Being a student again has recalibrated my empathy. When I see a student in my own classes hesitating before sharing an idea, I will no longer think, Just speak up! I will think about my own hesitation and fear as a student, sitting in a critique, wondering if my insight would land or just expose what I didn’t know and make me look foolish. Empathy is contagious, but so is vulnerability. Without vulnerability, there is no courage.
I had forgotten about the joy of new ideas, the kind that come from a beginner’s mind. Learning new concepts with younger, smarter classmates who approach design and strategy problems from wildly different perspectives has reminded me that expertise can be a double-edged sword. It sharpens your skills but can narrow your view. As a perpetual student, I’m rediscovering the thrill of asking “What if?” and “Yes, and…” without immediately calculating the risks.
Speaking of risks, I’ve also reacquainted myself with the fear of failure. It’s not a pleasant feeling, no one likes turning in work they’re not sure about, but it is oddly energizing. It forced me to push harder, to be braver, to remind myself that creativity thrives in the space where comfort ends. The anxiety of making mistakes is a reminder to normalize failure in the classroom or studio. That’s a lesson I can’t just preach anymore; I have to live it.
Most importantly, going back to school has deepened my belief that teaching is a reciprocal relationship and a reflective practice. Every question from a classmate, every challenge from a professor, every unexpected detour in a project are all shaping me into a better designer and educator because teaching is "knowing-in-practice" (Donald A. Schön,"The Reflective Practitioner", 1983), a form of learning in real time. I’m quicker to admit when I don’t know something. I’m more curious about how people arrive at their solutions. I’m less concerned with having the “right” answer and more interested in the next question.
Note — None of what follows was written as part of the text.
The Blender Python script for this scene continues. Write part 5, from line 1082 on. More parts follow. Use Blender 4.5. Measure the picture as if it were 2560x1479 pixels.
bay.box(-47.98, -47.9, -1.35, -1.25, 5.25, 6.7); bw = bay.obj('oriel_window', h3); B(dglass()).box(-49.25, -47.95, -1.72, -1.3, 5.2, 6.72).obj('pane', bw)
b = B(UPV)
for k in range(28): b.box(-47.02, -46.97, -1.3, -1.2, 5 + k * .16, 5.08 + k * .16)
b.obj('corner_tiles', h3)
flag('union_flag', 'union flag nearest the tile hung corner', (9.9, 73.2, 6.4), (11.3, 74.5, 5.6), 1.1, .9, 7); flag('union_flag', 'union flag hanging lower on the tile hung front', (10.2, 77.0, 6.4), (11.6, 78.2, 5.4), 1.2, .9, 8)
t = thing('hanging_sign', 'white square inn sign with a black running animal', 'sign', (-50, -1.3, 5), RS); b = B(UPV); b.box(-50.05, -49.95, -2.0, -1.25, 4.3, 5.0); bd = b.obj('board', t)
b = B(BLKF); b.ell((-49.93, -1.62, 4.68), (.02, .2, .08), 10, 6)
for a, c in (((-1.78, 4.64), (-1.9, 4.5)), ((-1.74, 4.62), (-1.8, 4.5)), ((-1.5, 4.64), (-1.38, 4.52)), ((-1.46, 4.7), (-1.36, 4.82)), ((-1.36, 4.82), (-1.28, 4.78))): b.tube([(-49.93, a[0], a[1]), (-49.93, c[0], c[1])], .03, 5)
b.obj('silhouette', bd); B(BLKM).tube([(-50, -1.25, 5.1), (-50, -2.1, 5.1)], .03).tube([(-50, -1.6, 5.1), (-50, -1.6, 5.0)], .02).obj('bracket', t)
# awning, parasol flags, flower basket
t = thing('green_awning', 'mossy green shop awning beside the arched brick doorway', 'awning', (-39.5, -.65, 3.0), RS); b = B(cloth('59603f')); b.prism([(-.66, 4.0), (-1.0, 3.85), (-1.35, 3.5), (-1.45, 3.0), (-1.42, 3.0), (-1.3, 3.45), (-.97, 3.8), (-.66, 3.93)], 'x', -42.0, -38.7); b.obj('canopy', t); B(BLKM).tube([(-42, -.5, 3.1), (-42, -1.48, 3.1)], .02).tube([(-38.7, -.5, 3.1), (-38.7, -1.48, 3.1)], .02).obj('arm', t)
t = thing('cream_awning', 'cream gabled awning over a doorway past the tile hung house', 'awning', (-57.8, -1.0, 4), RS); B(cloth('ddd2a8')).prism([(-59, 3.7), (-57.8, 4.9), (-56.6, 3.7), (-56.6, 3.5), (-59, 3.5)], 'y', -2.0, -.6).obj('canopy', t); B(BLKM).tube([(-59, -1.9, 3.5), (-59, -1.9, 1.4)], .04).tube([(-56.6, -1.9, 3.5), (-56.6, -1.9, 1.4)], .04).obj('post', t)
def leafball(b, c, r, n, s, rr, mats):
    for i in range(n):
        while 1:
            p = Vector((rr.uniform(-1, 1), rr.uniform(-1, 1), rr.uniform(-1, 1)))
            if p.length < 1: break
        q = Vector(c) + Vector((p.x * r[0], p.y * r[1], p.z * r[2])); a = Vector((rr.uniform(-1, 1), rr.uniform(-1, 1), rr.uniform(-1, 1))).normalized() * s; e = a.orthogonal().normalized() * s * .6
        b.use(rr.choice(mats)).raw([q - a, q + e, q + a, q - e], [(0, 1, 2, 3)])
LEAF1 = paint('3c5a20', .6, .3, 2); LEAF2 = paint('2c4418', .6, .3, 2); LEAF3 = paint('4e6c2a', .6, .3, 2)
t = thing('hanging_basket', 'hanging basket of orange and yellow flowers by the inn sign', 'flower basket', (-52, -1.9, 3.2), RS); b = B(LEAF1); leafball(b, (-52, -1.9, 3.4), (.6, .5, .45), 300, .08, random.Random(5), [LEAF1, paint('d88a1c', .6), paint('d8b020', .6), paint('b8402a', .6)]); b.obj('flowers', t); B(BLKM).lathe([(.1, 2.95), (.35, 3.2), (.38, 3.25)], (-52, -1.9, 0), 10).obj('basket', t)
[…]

In branding, we often talk about authenticity, how the strongest brands live the purpose they share with the world. As a teacher (leader, parent, woman, human), I want my students and others in my life to see that learning never stops. Going back to school was my way of practicing what I teach: that learning is a lifelong pursuit. With that chapter complete, I’m heading into my next adventure: expanding my career and creative expression in new ways.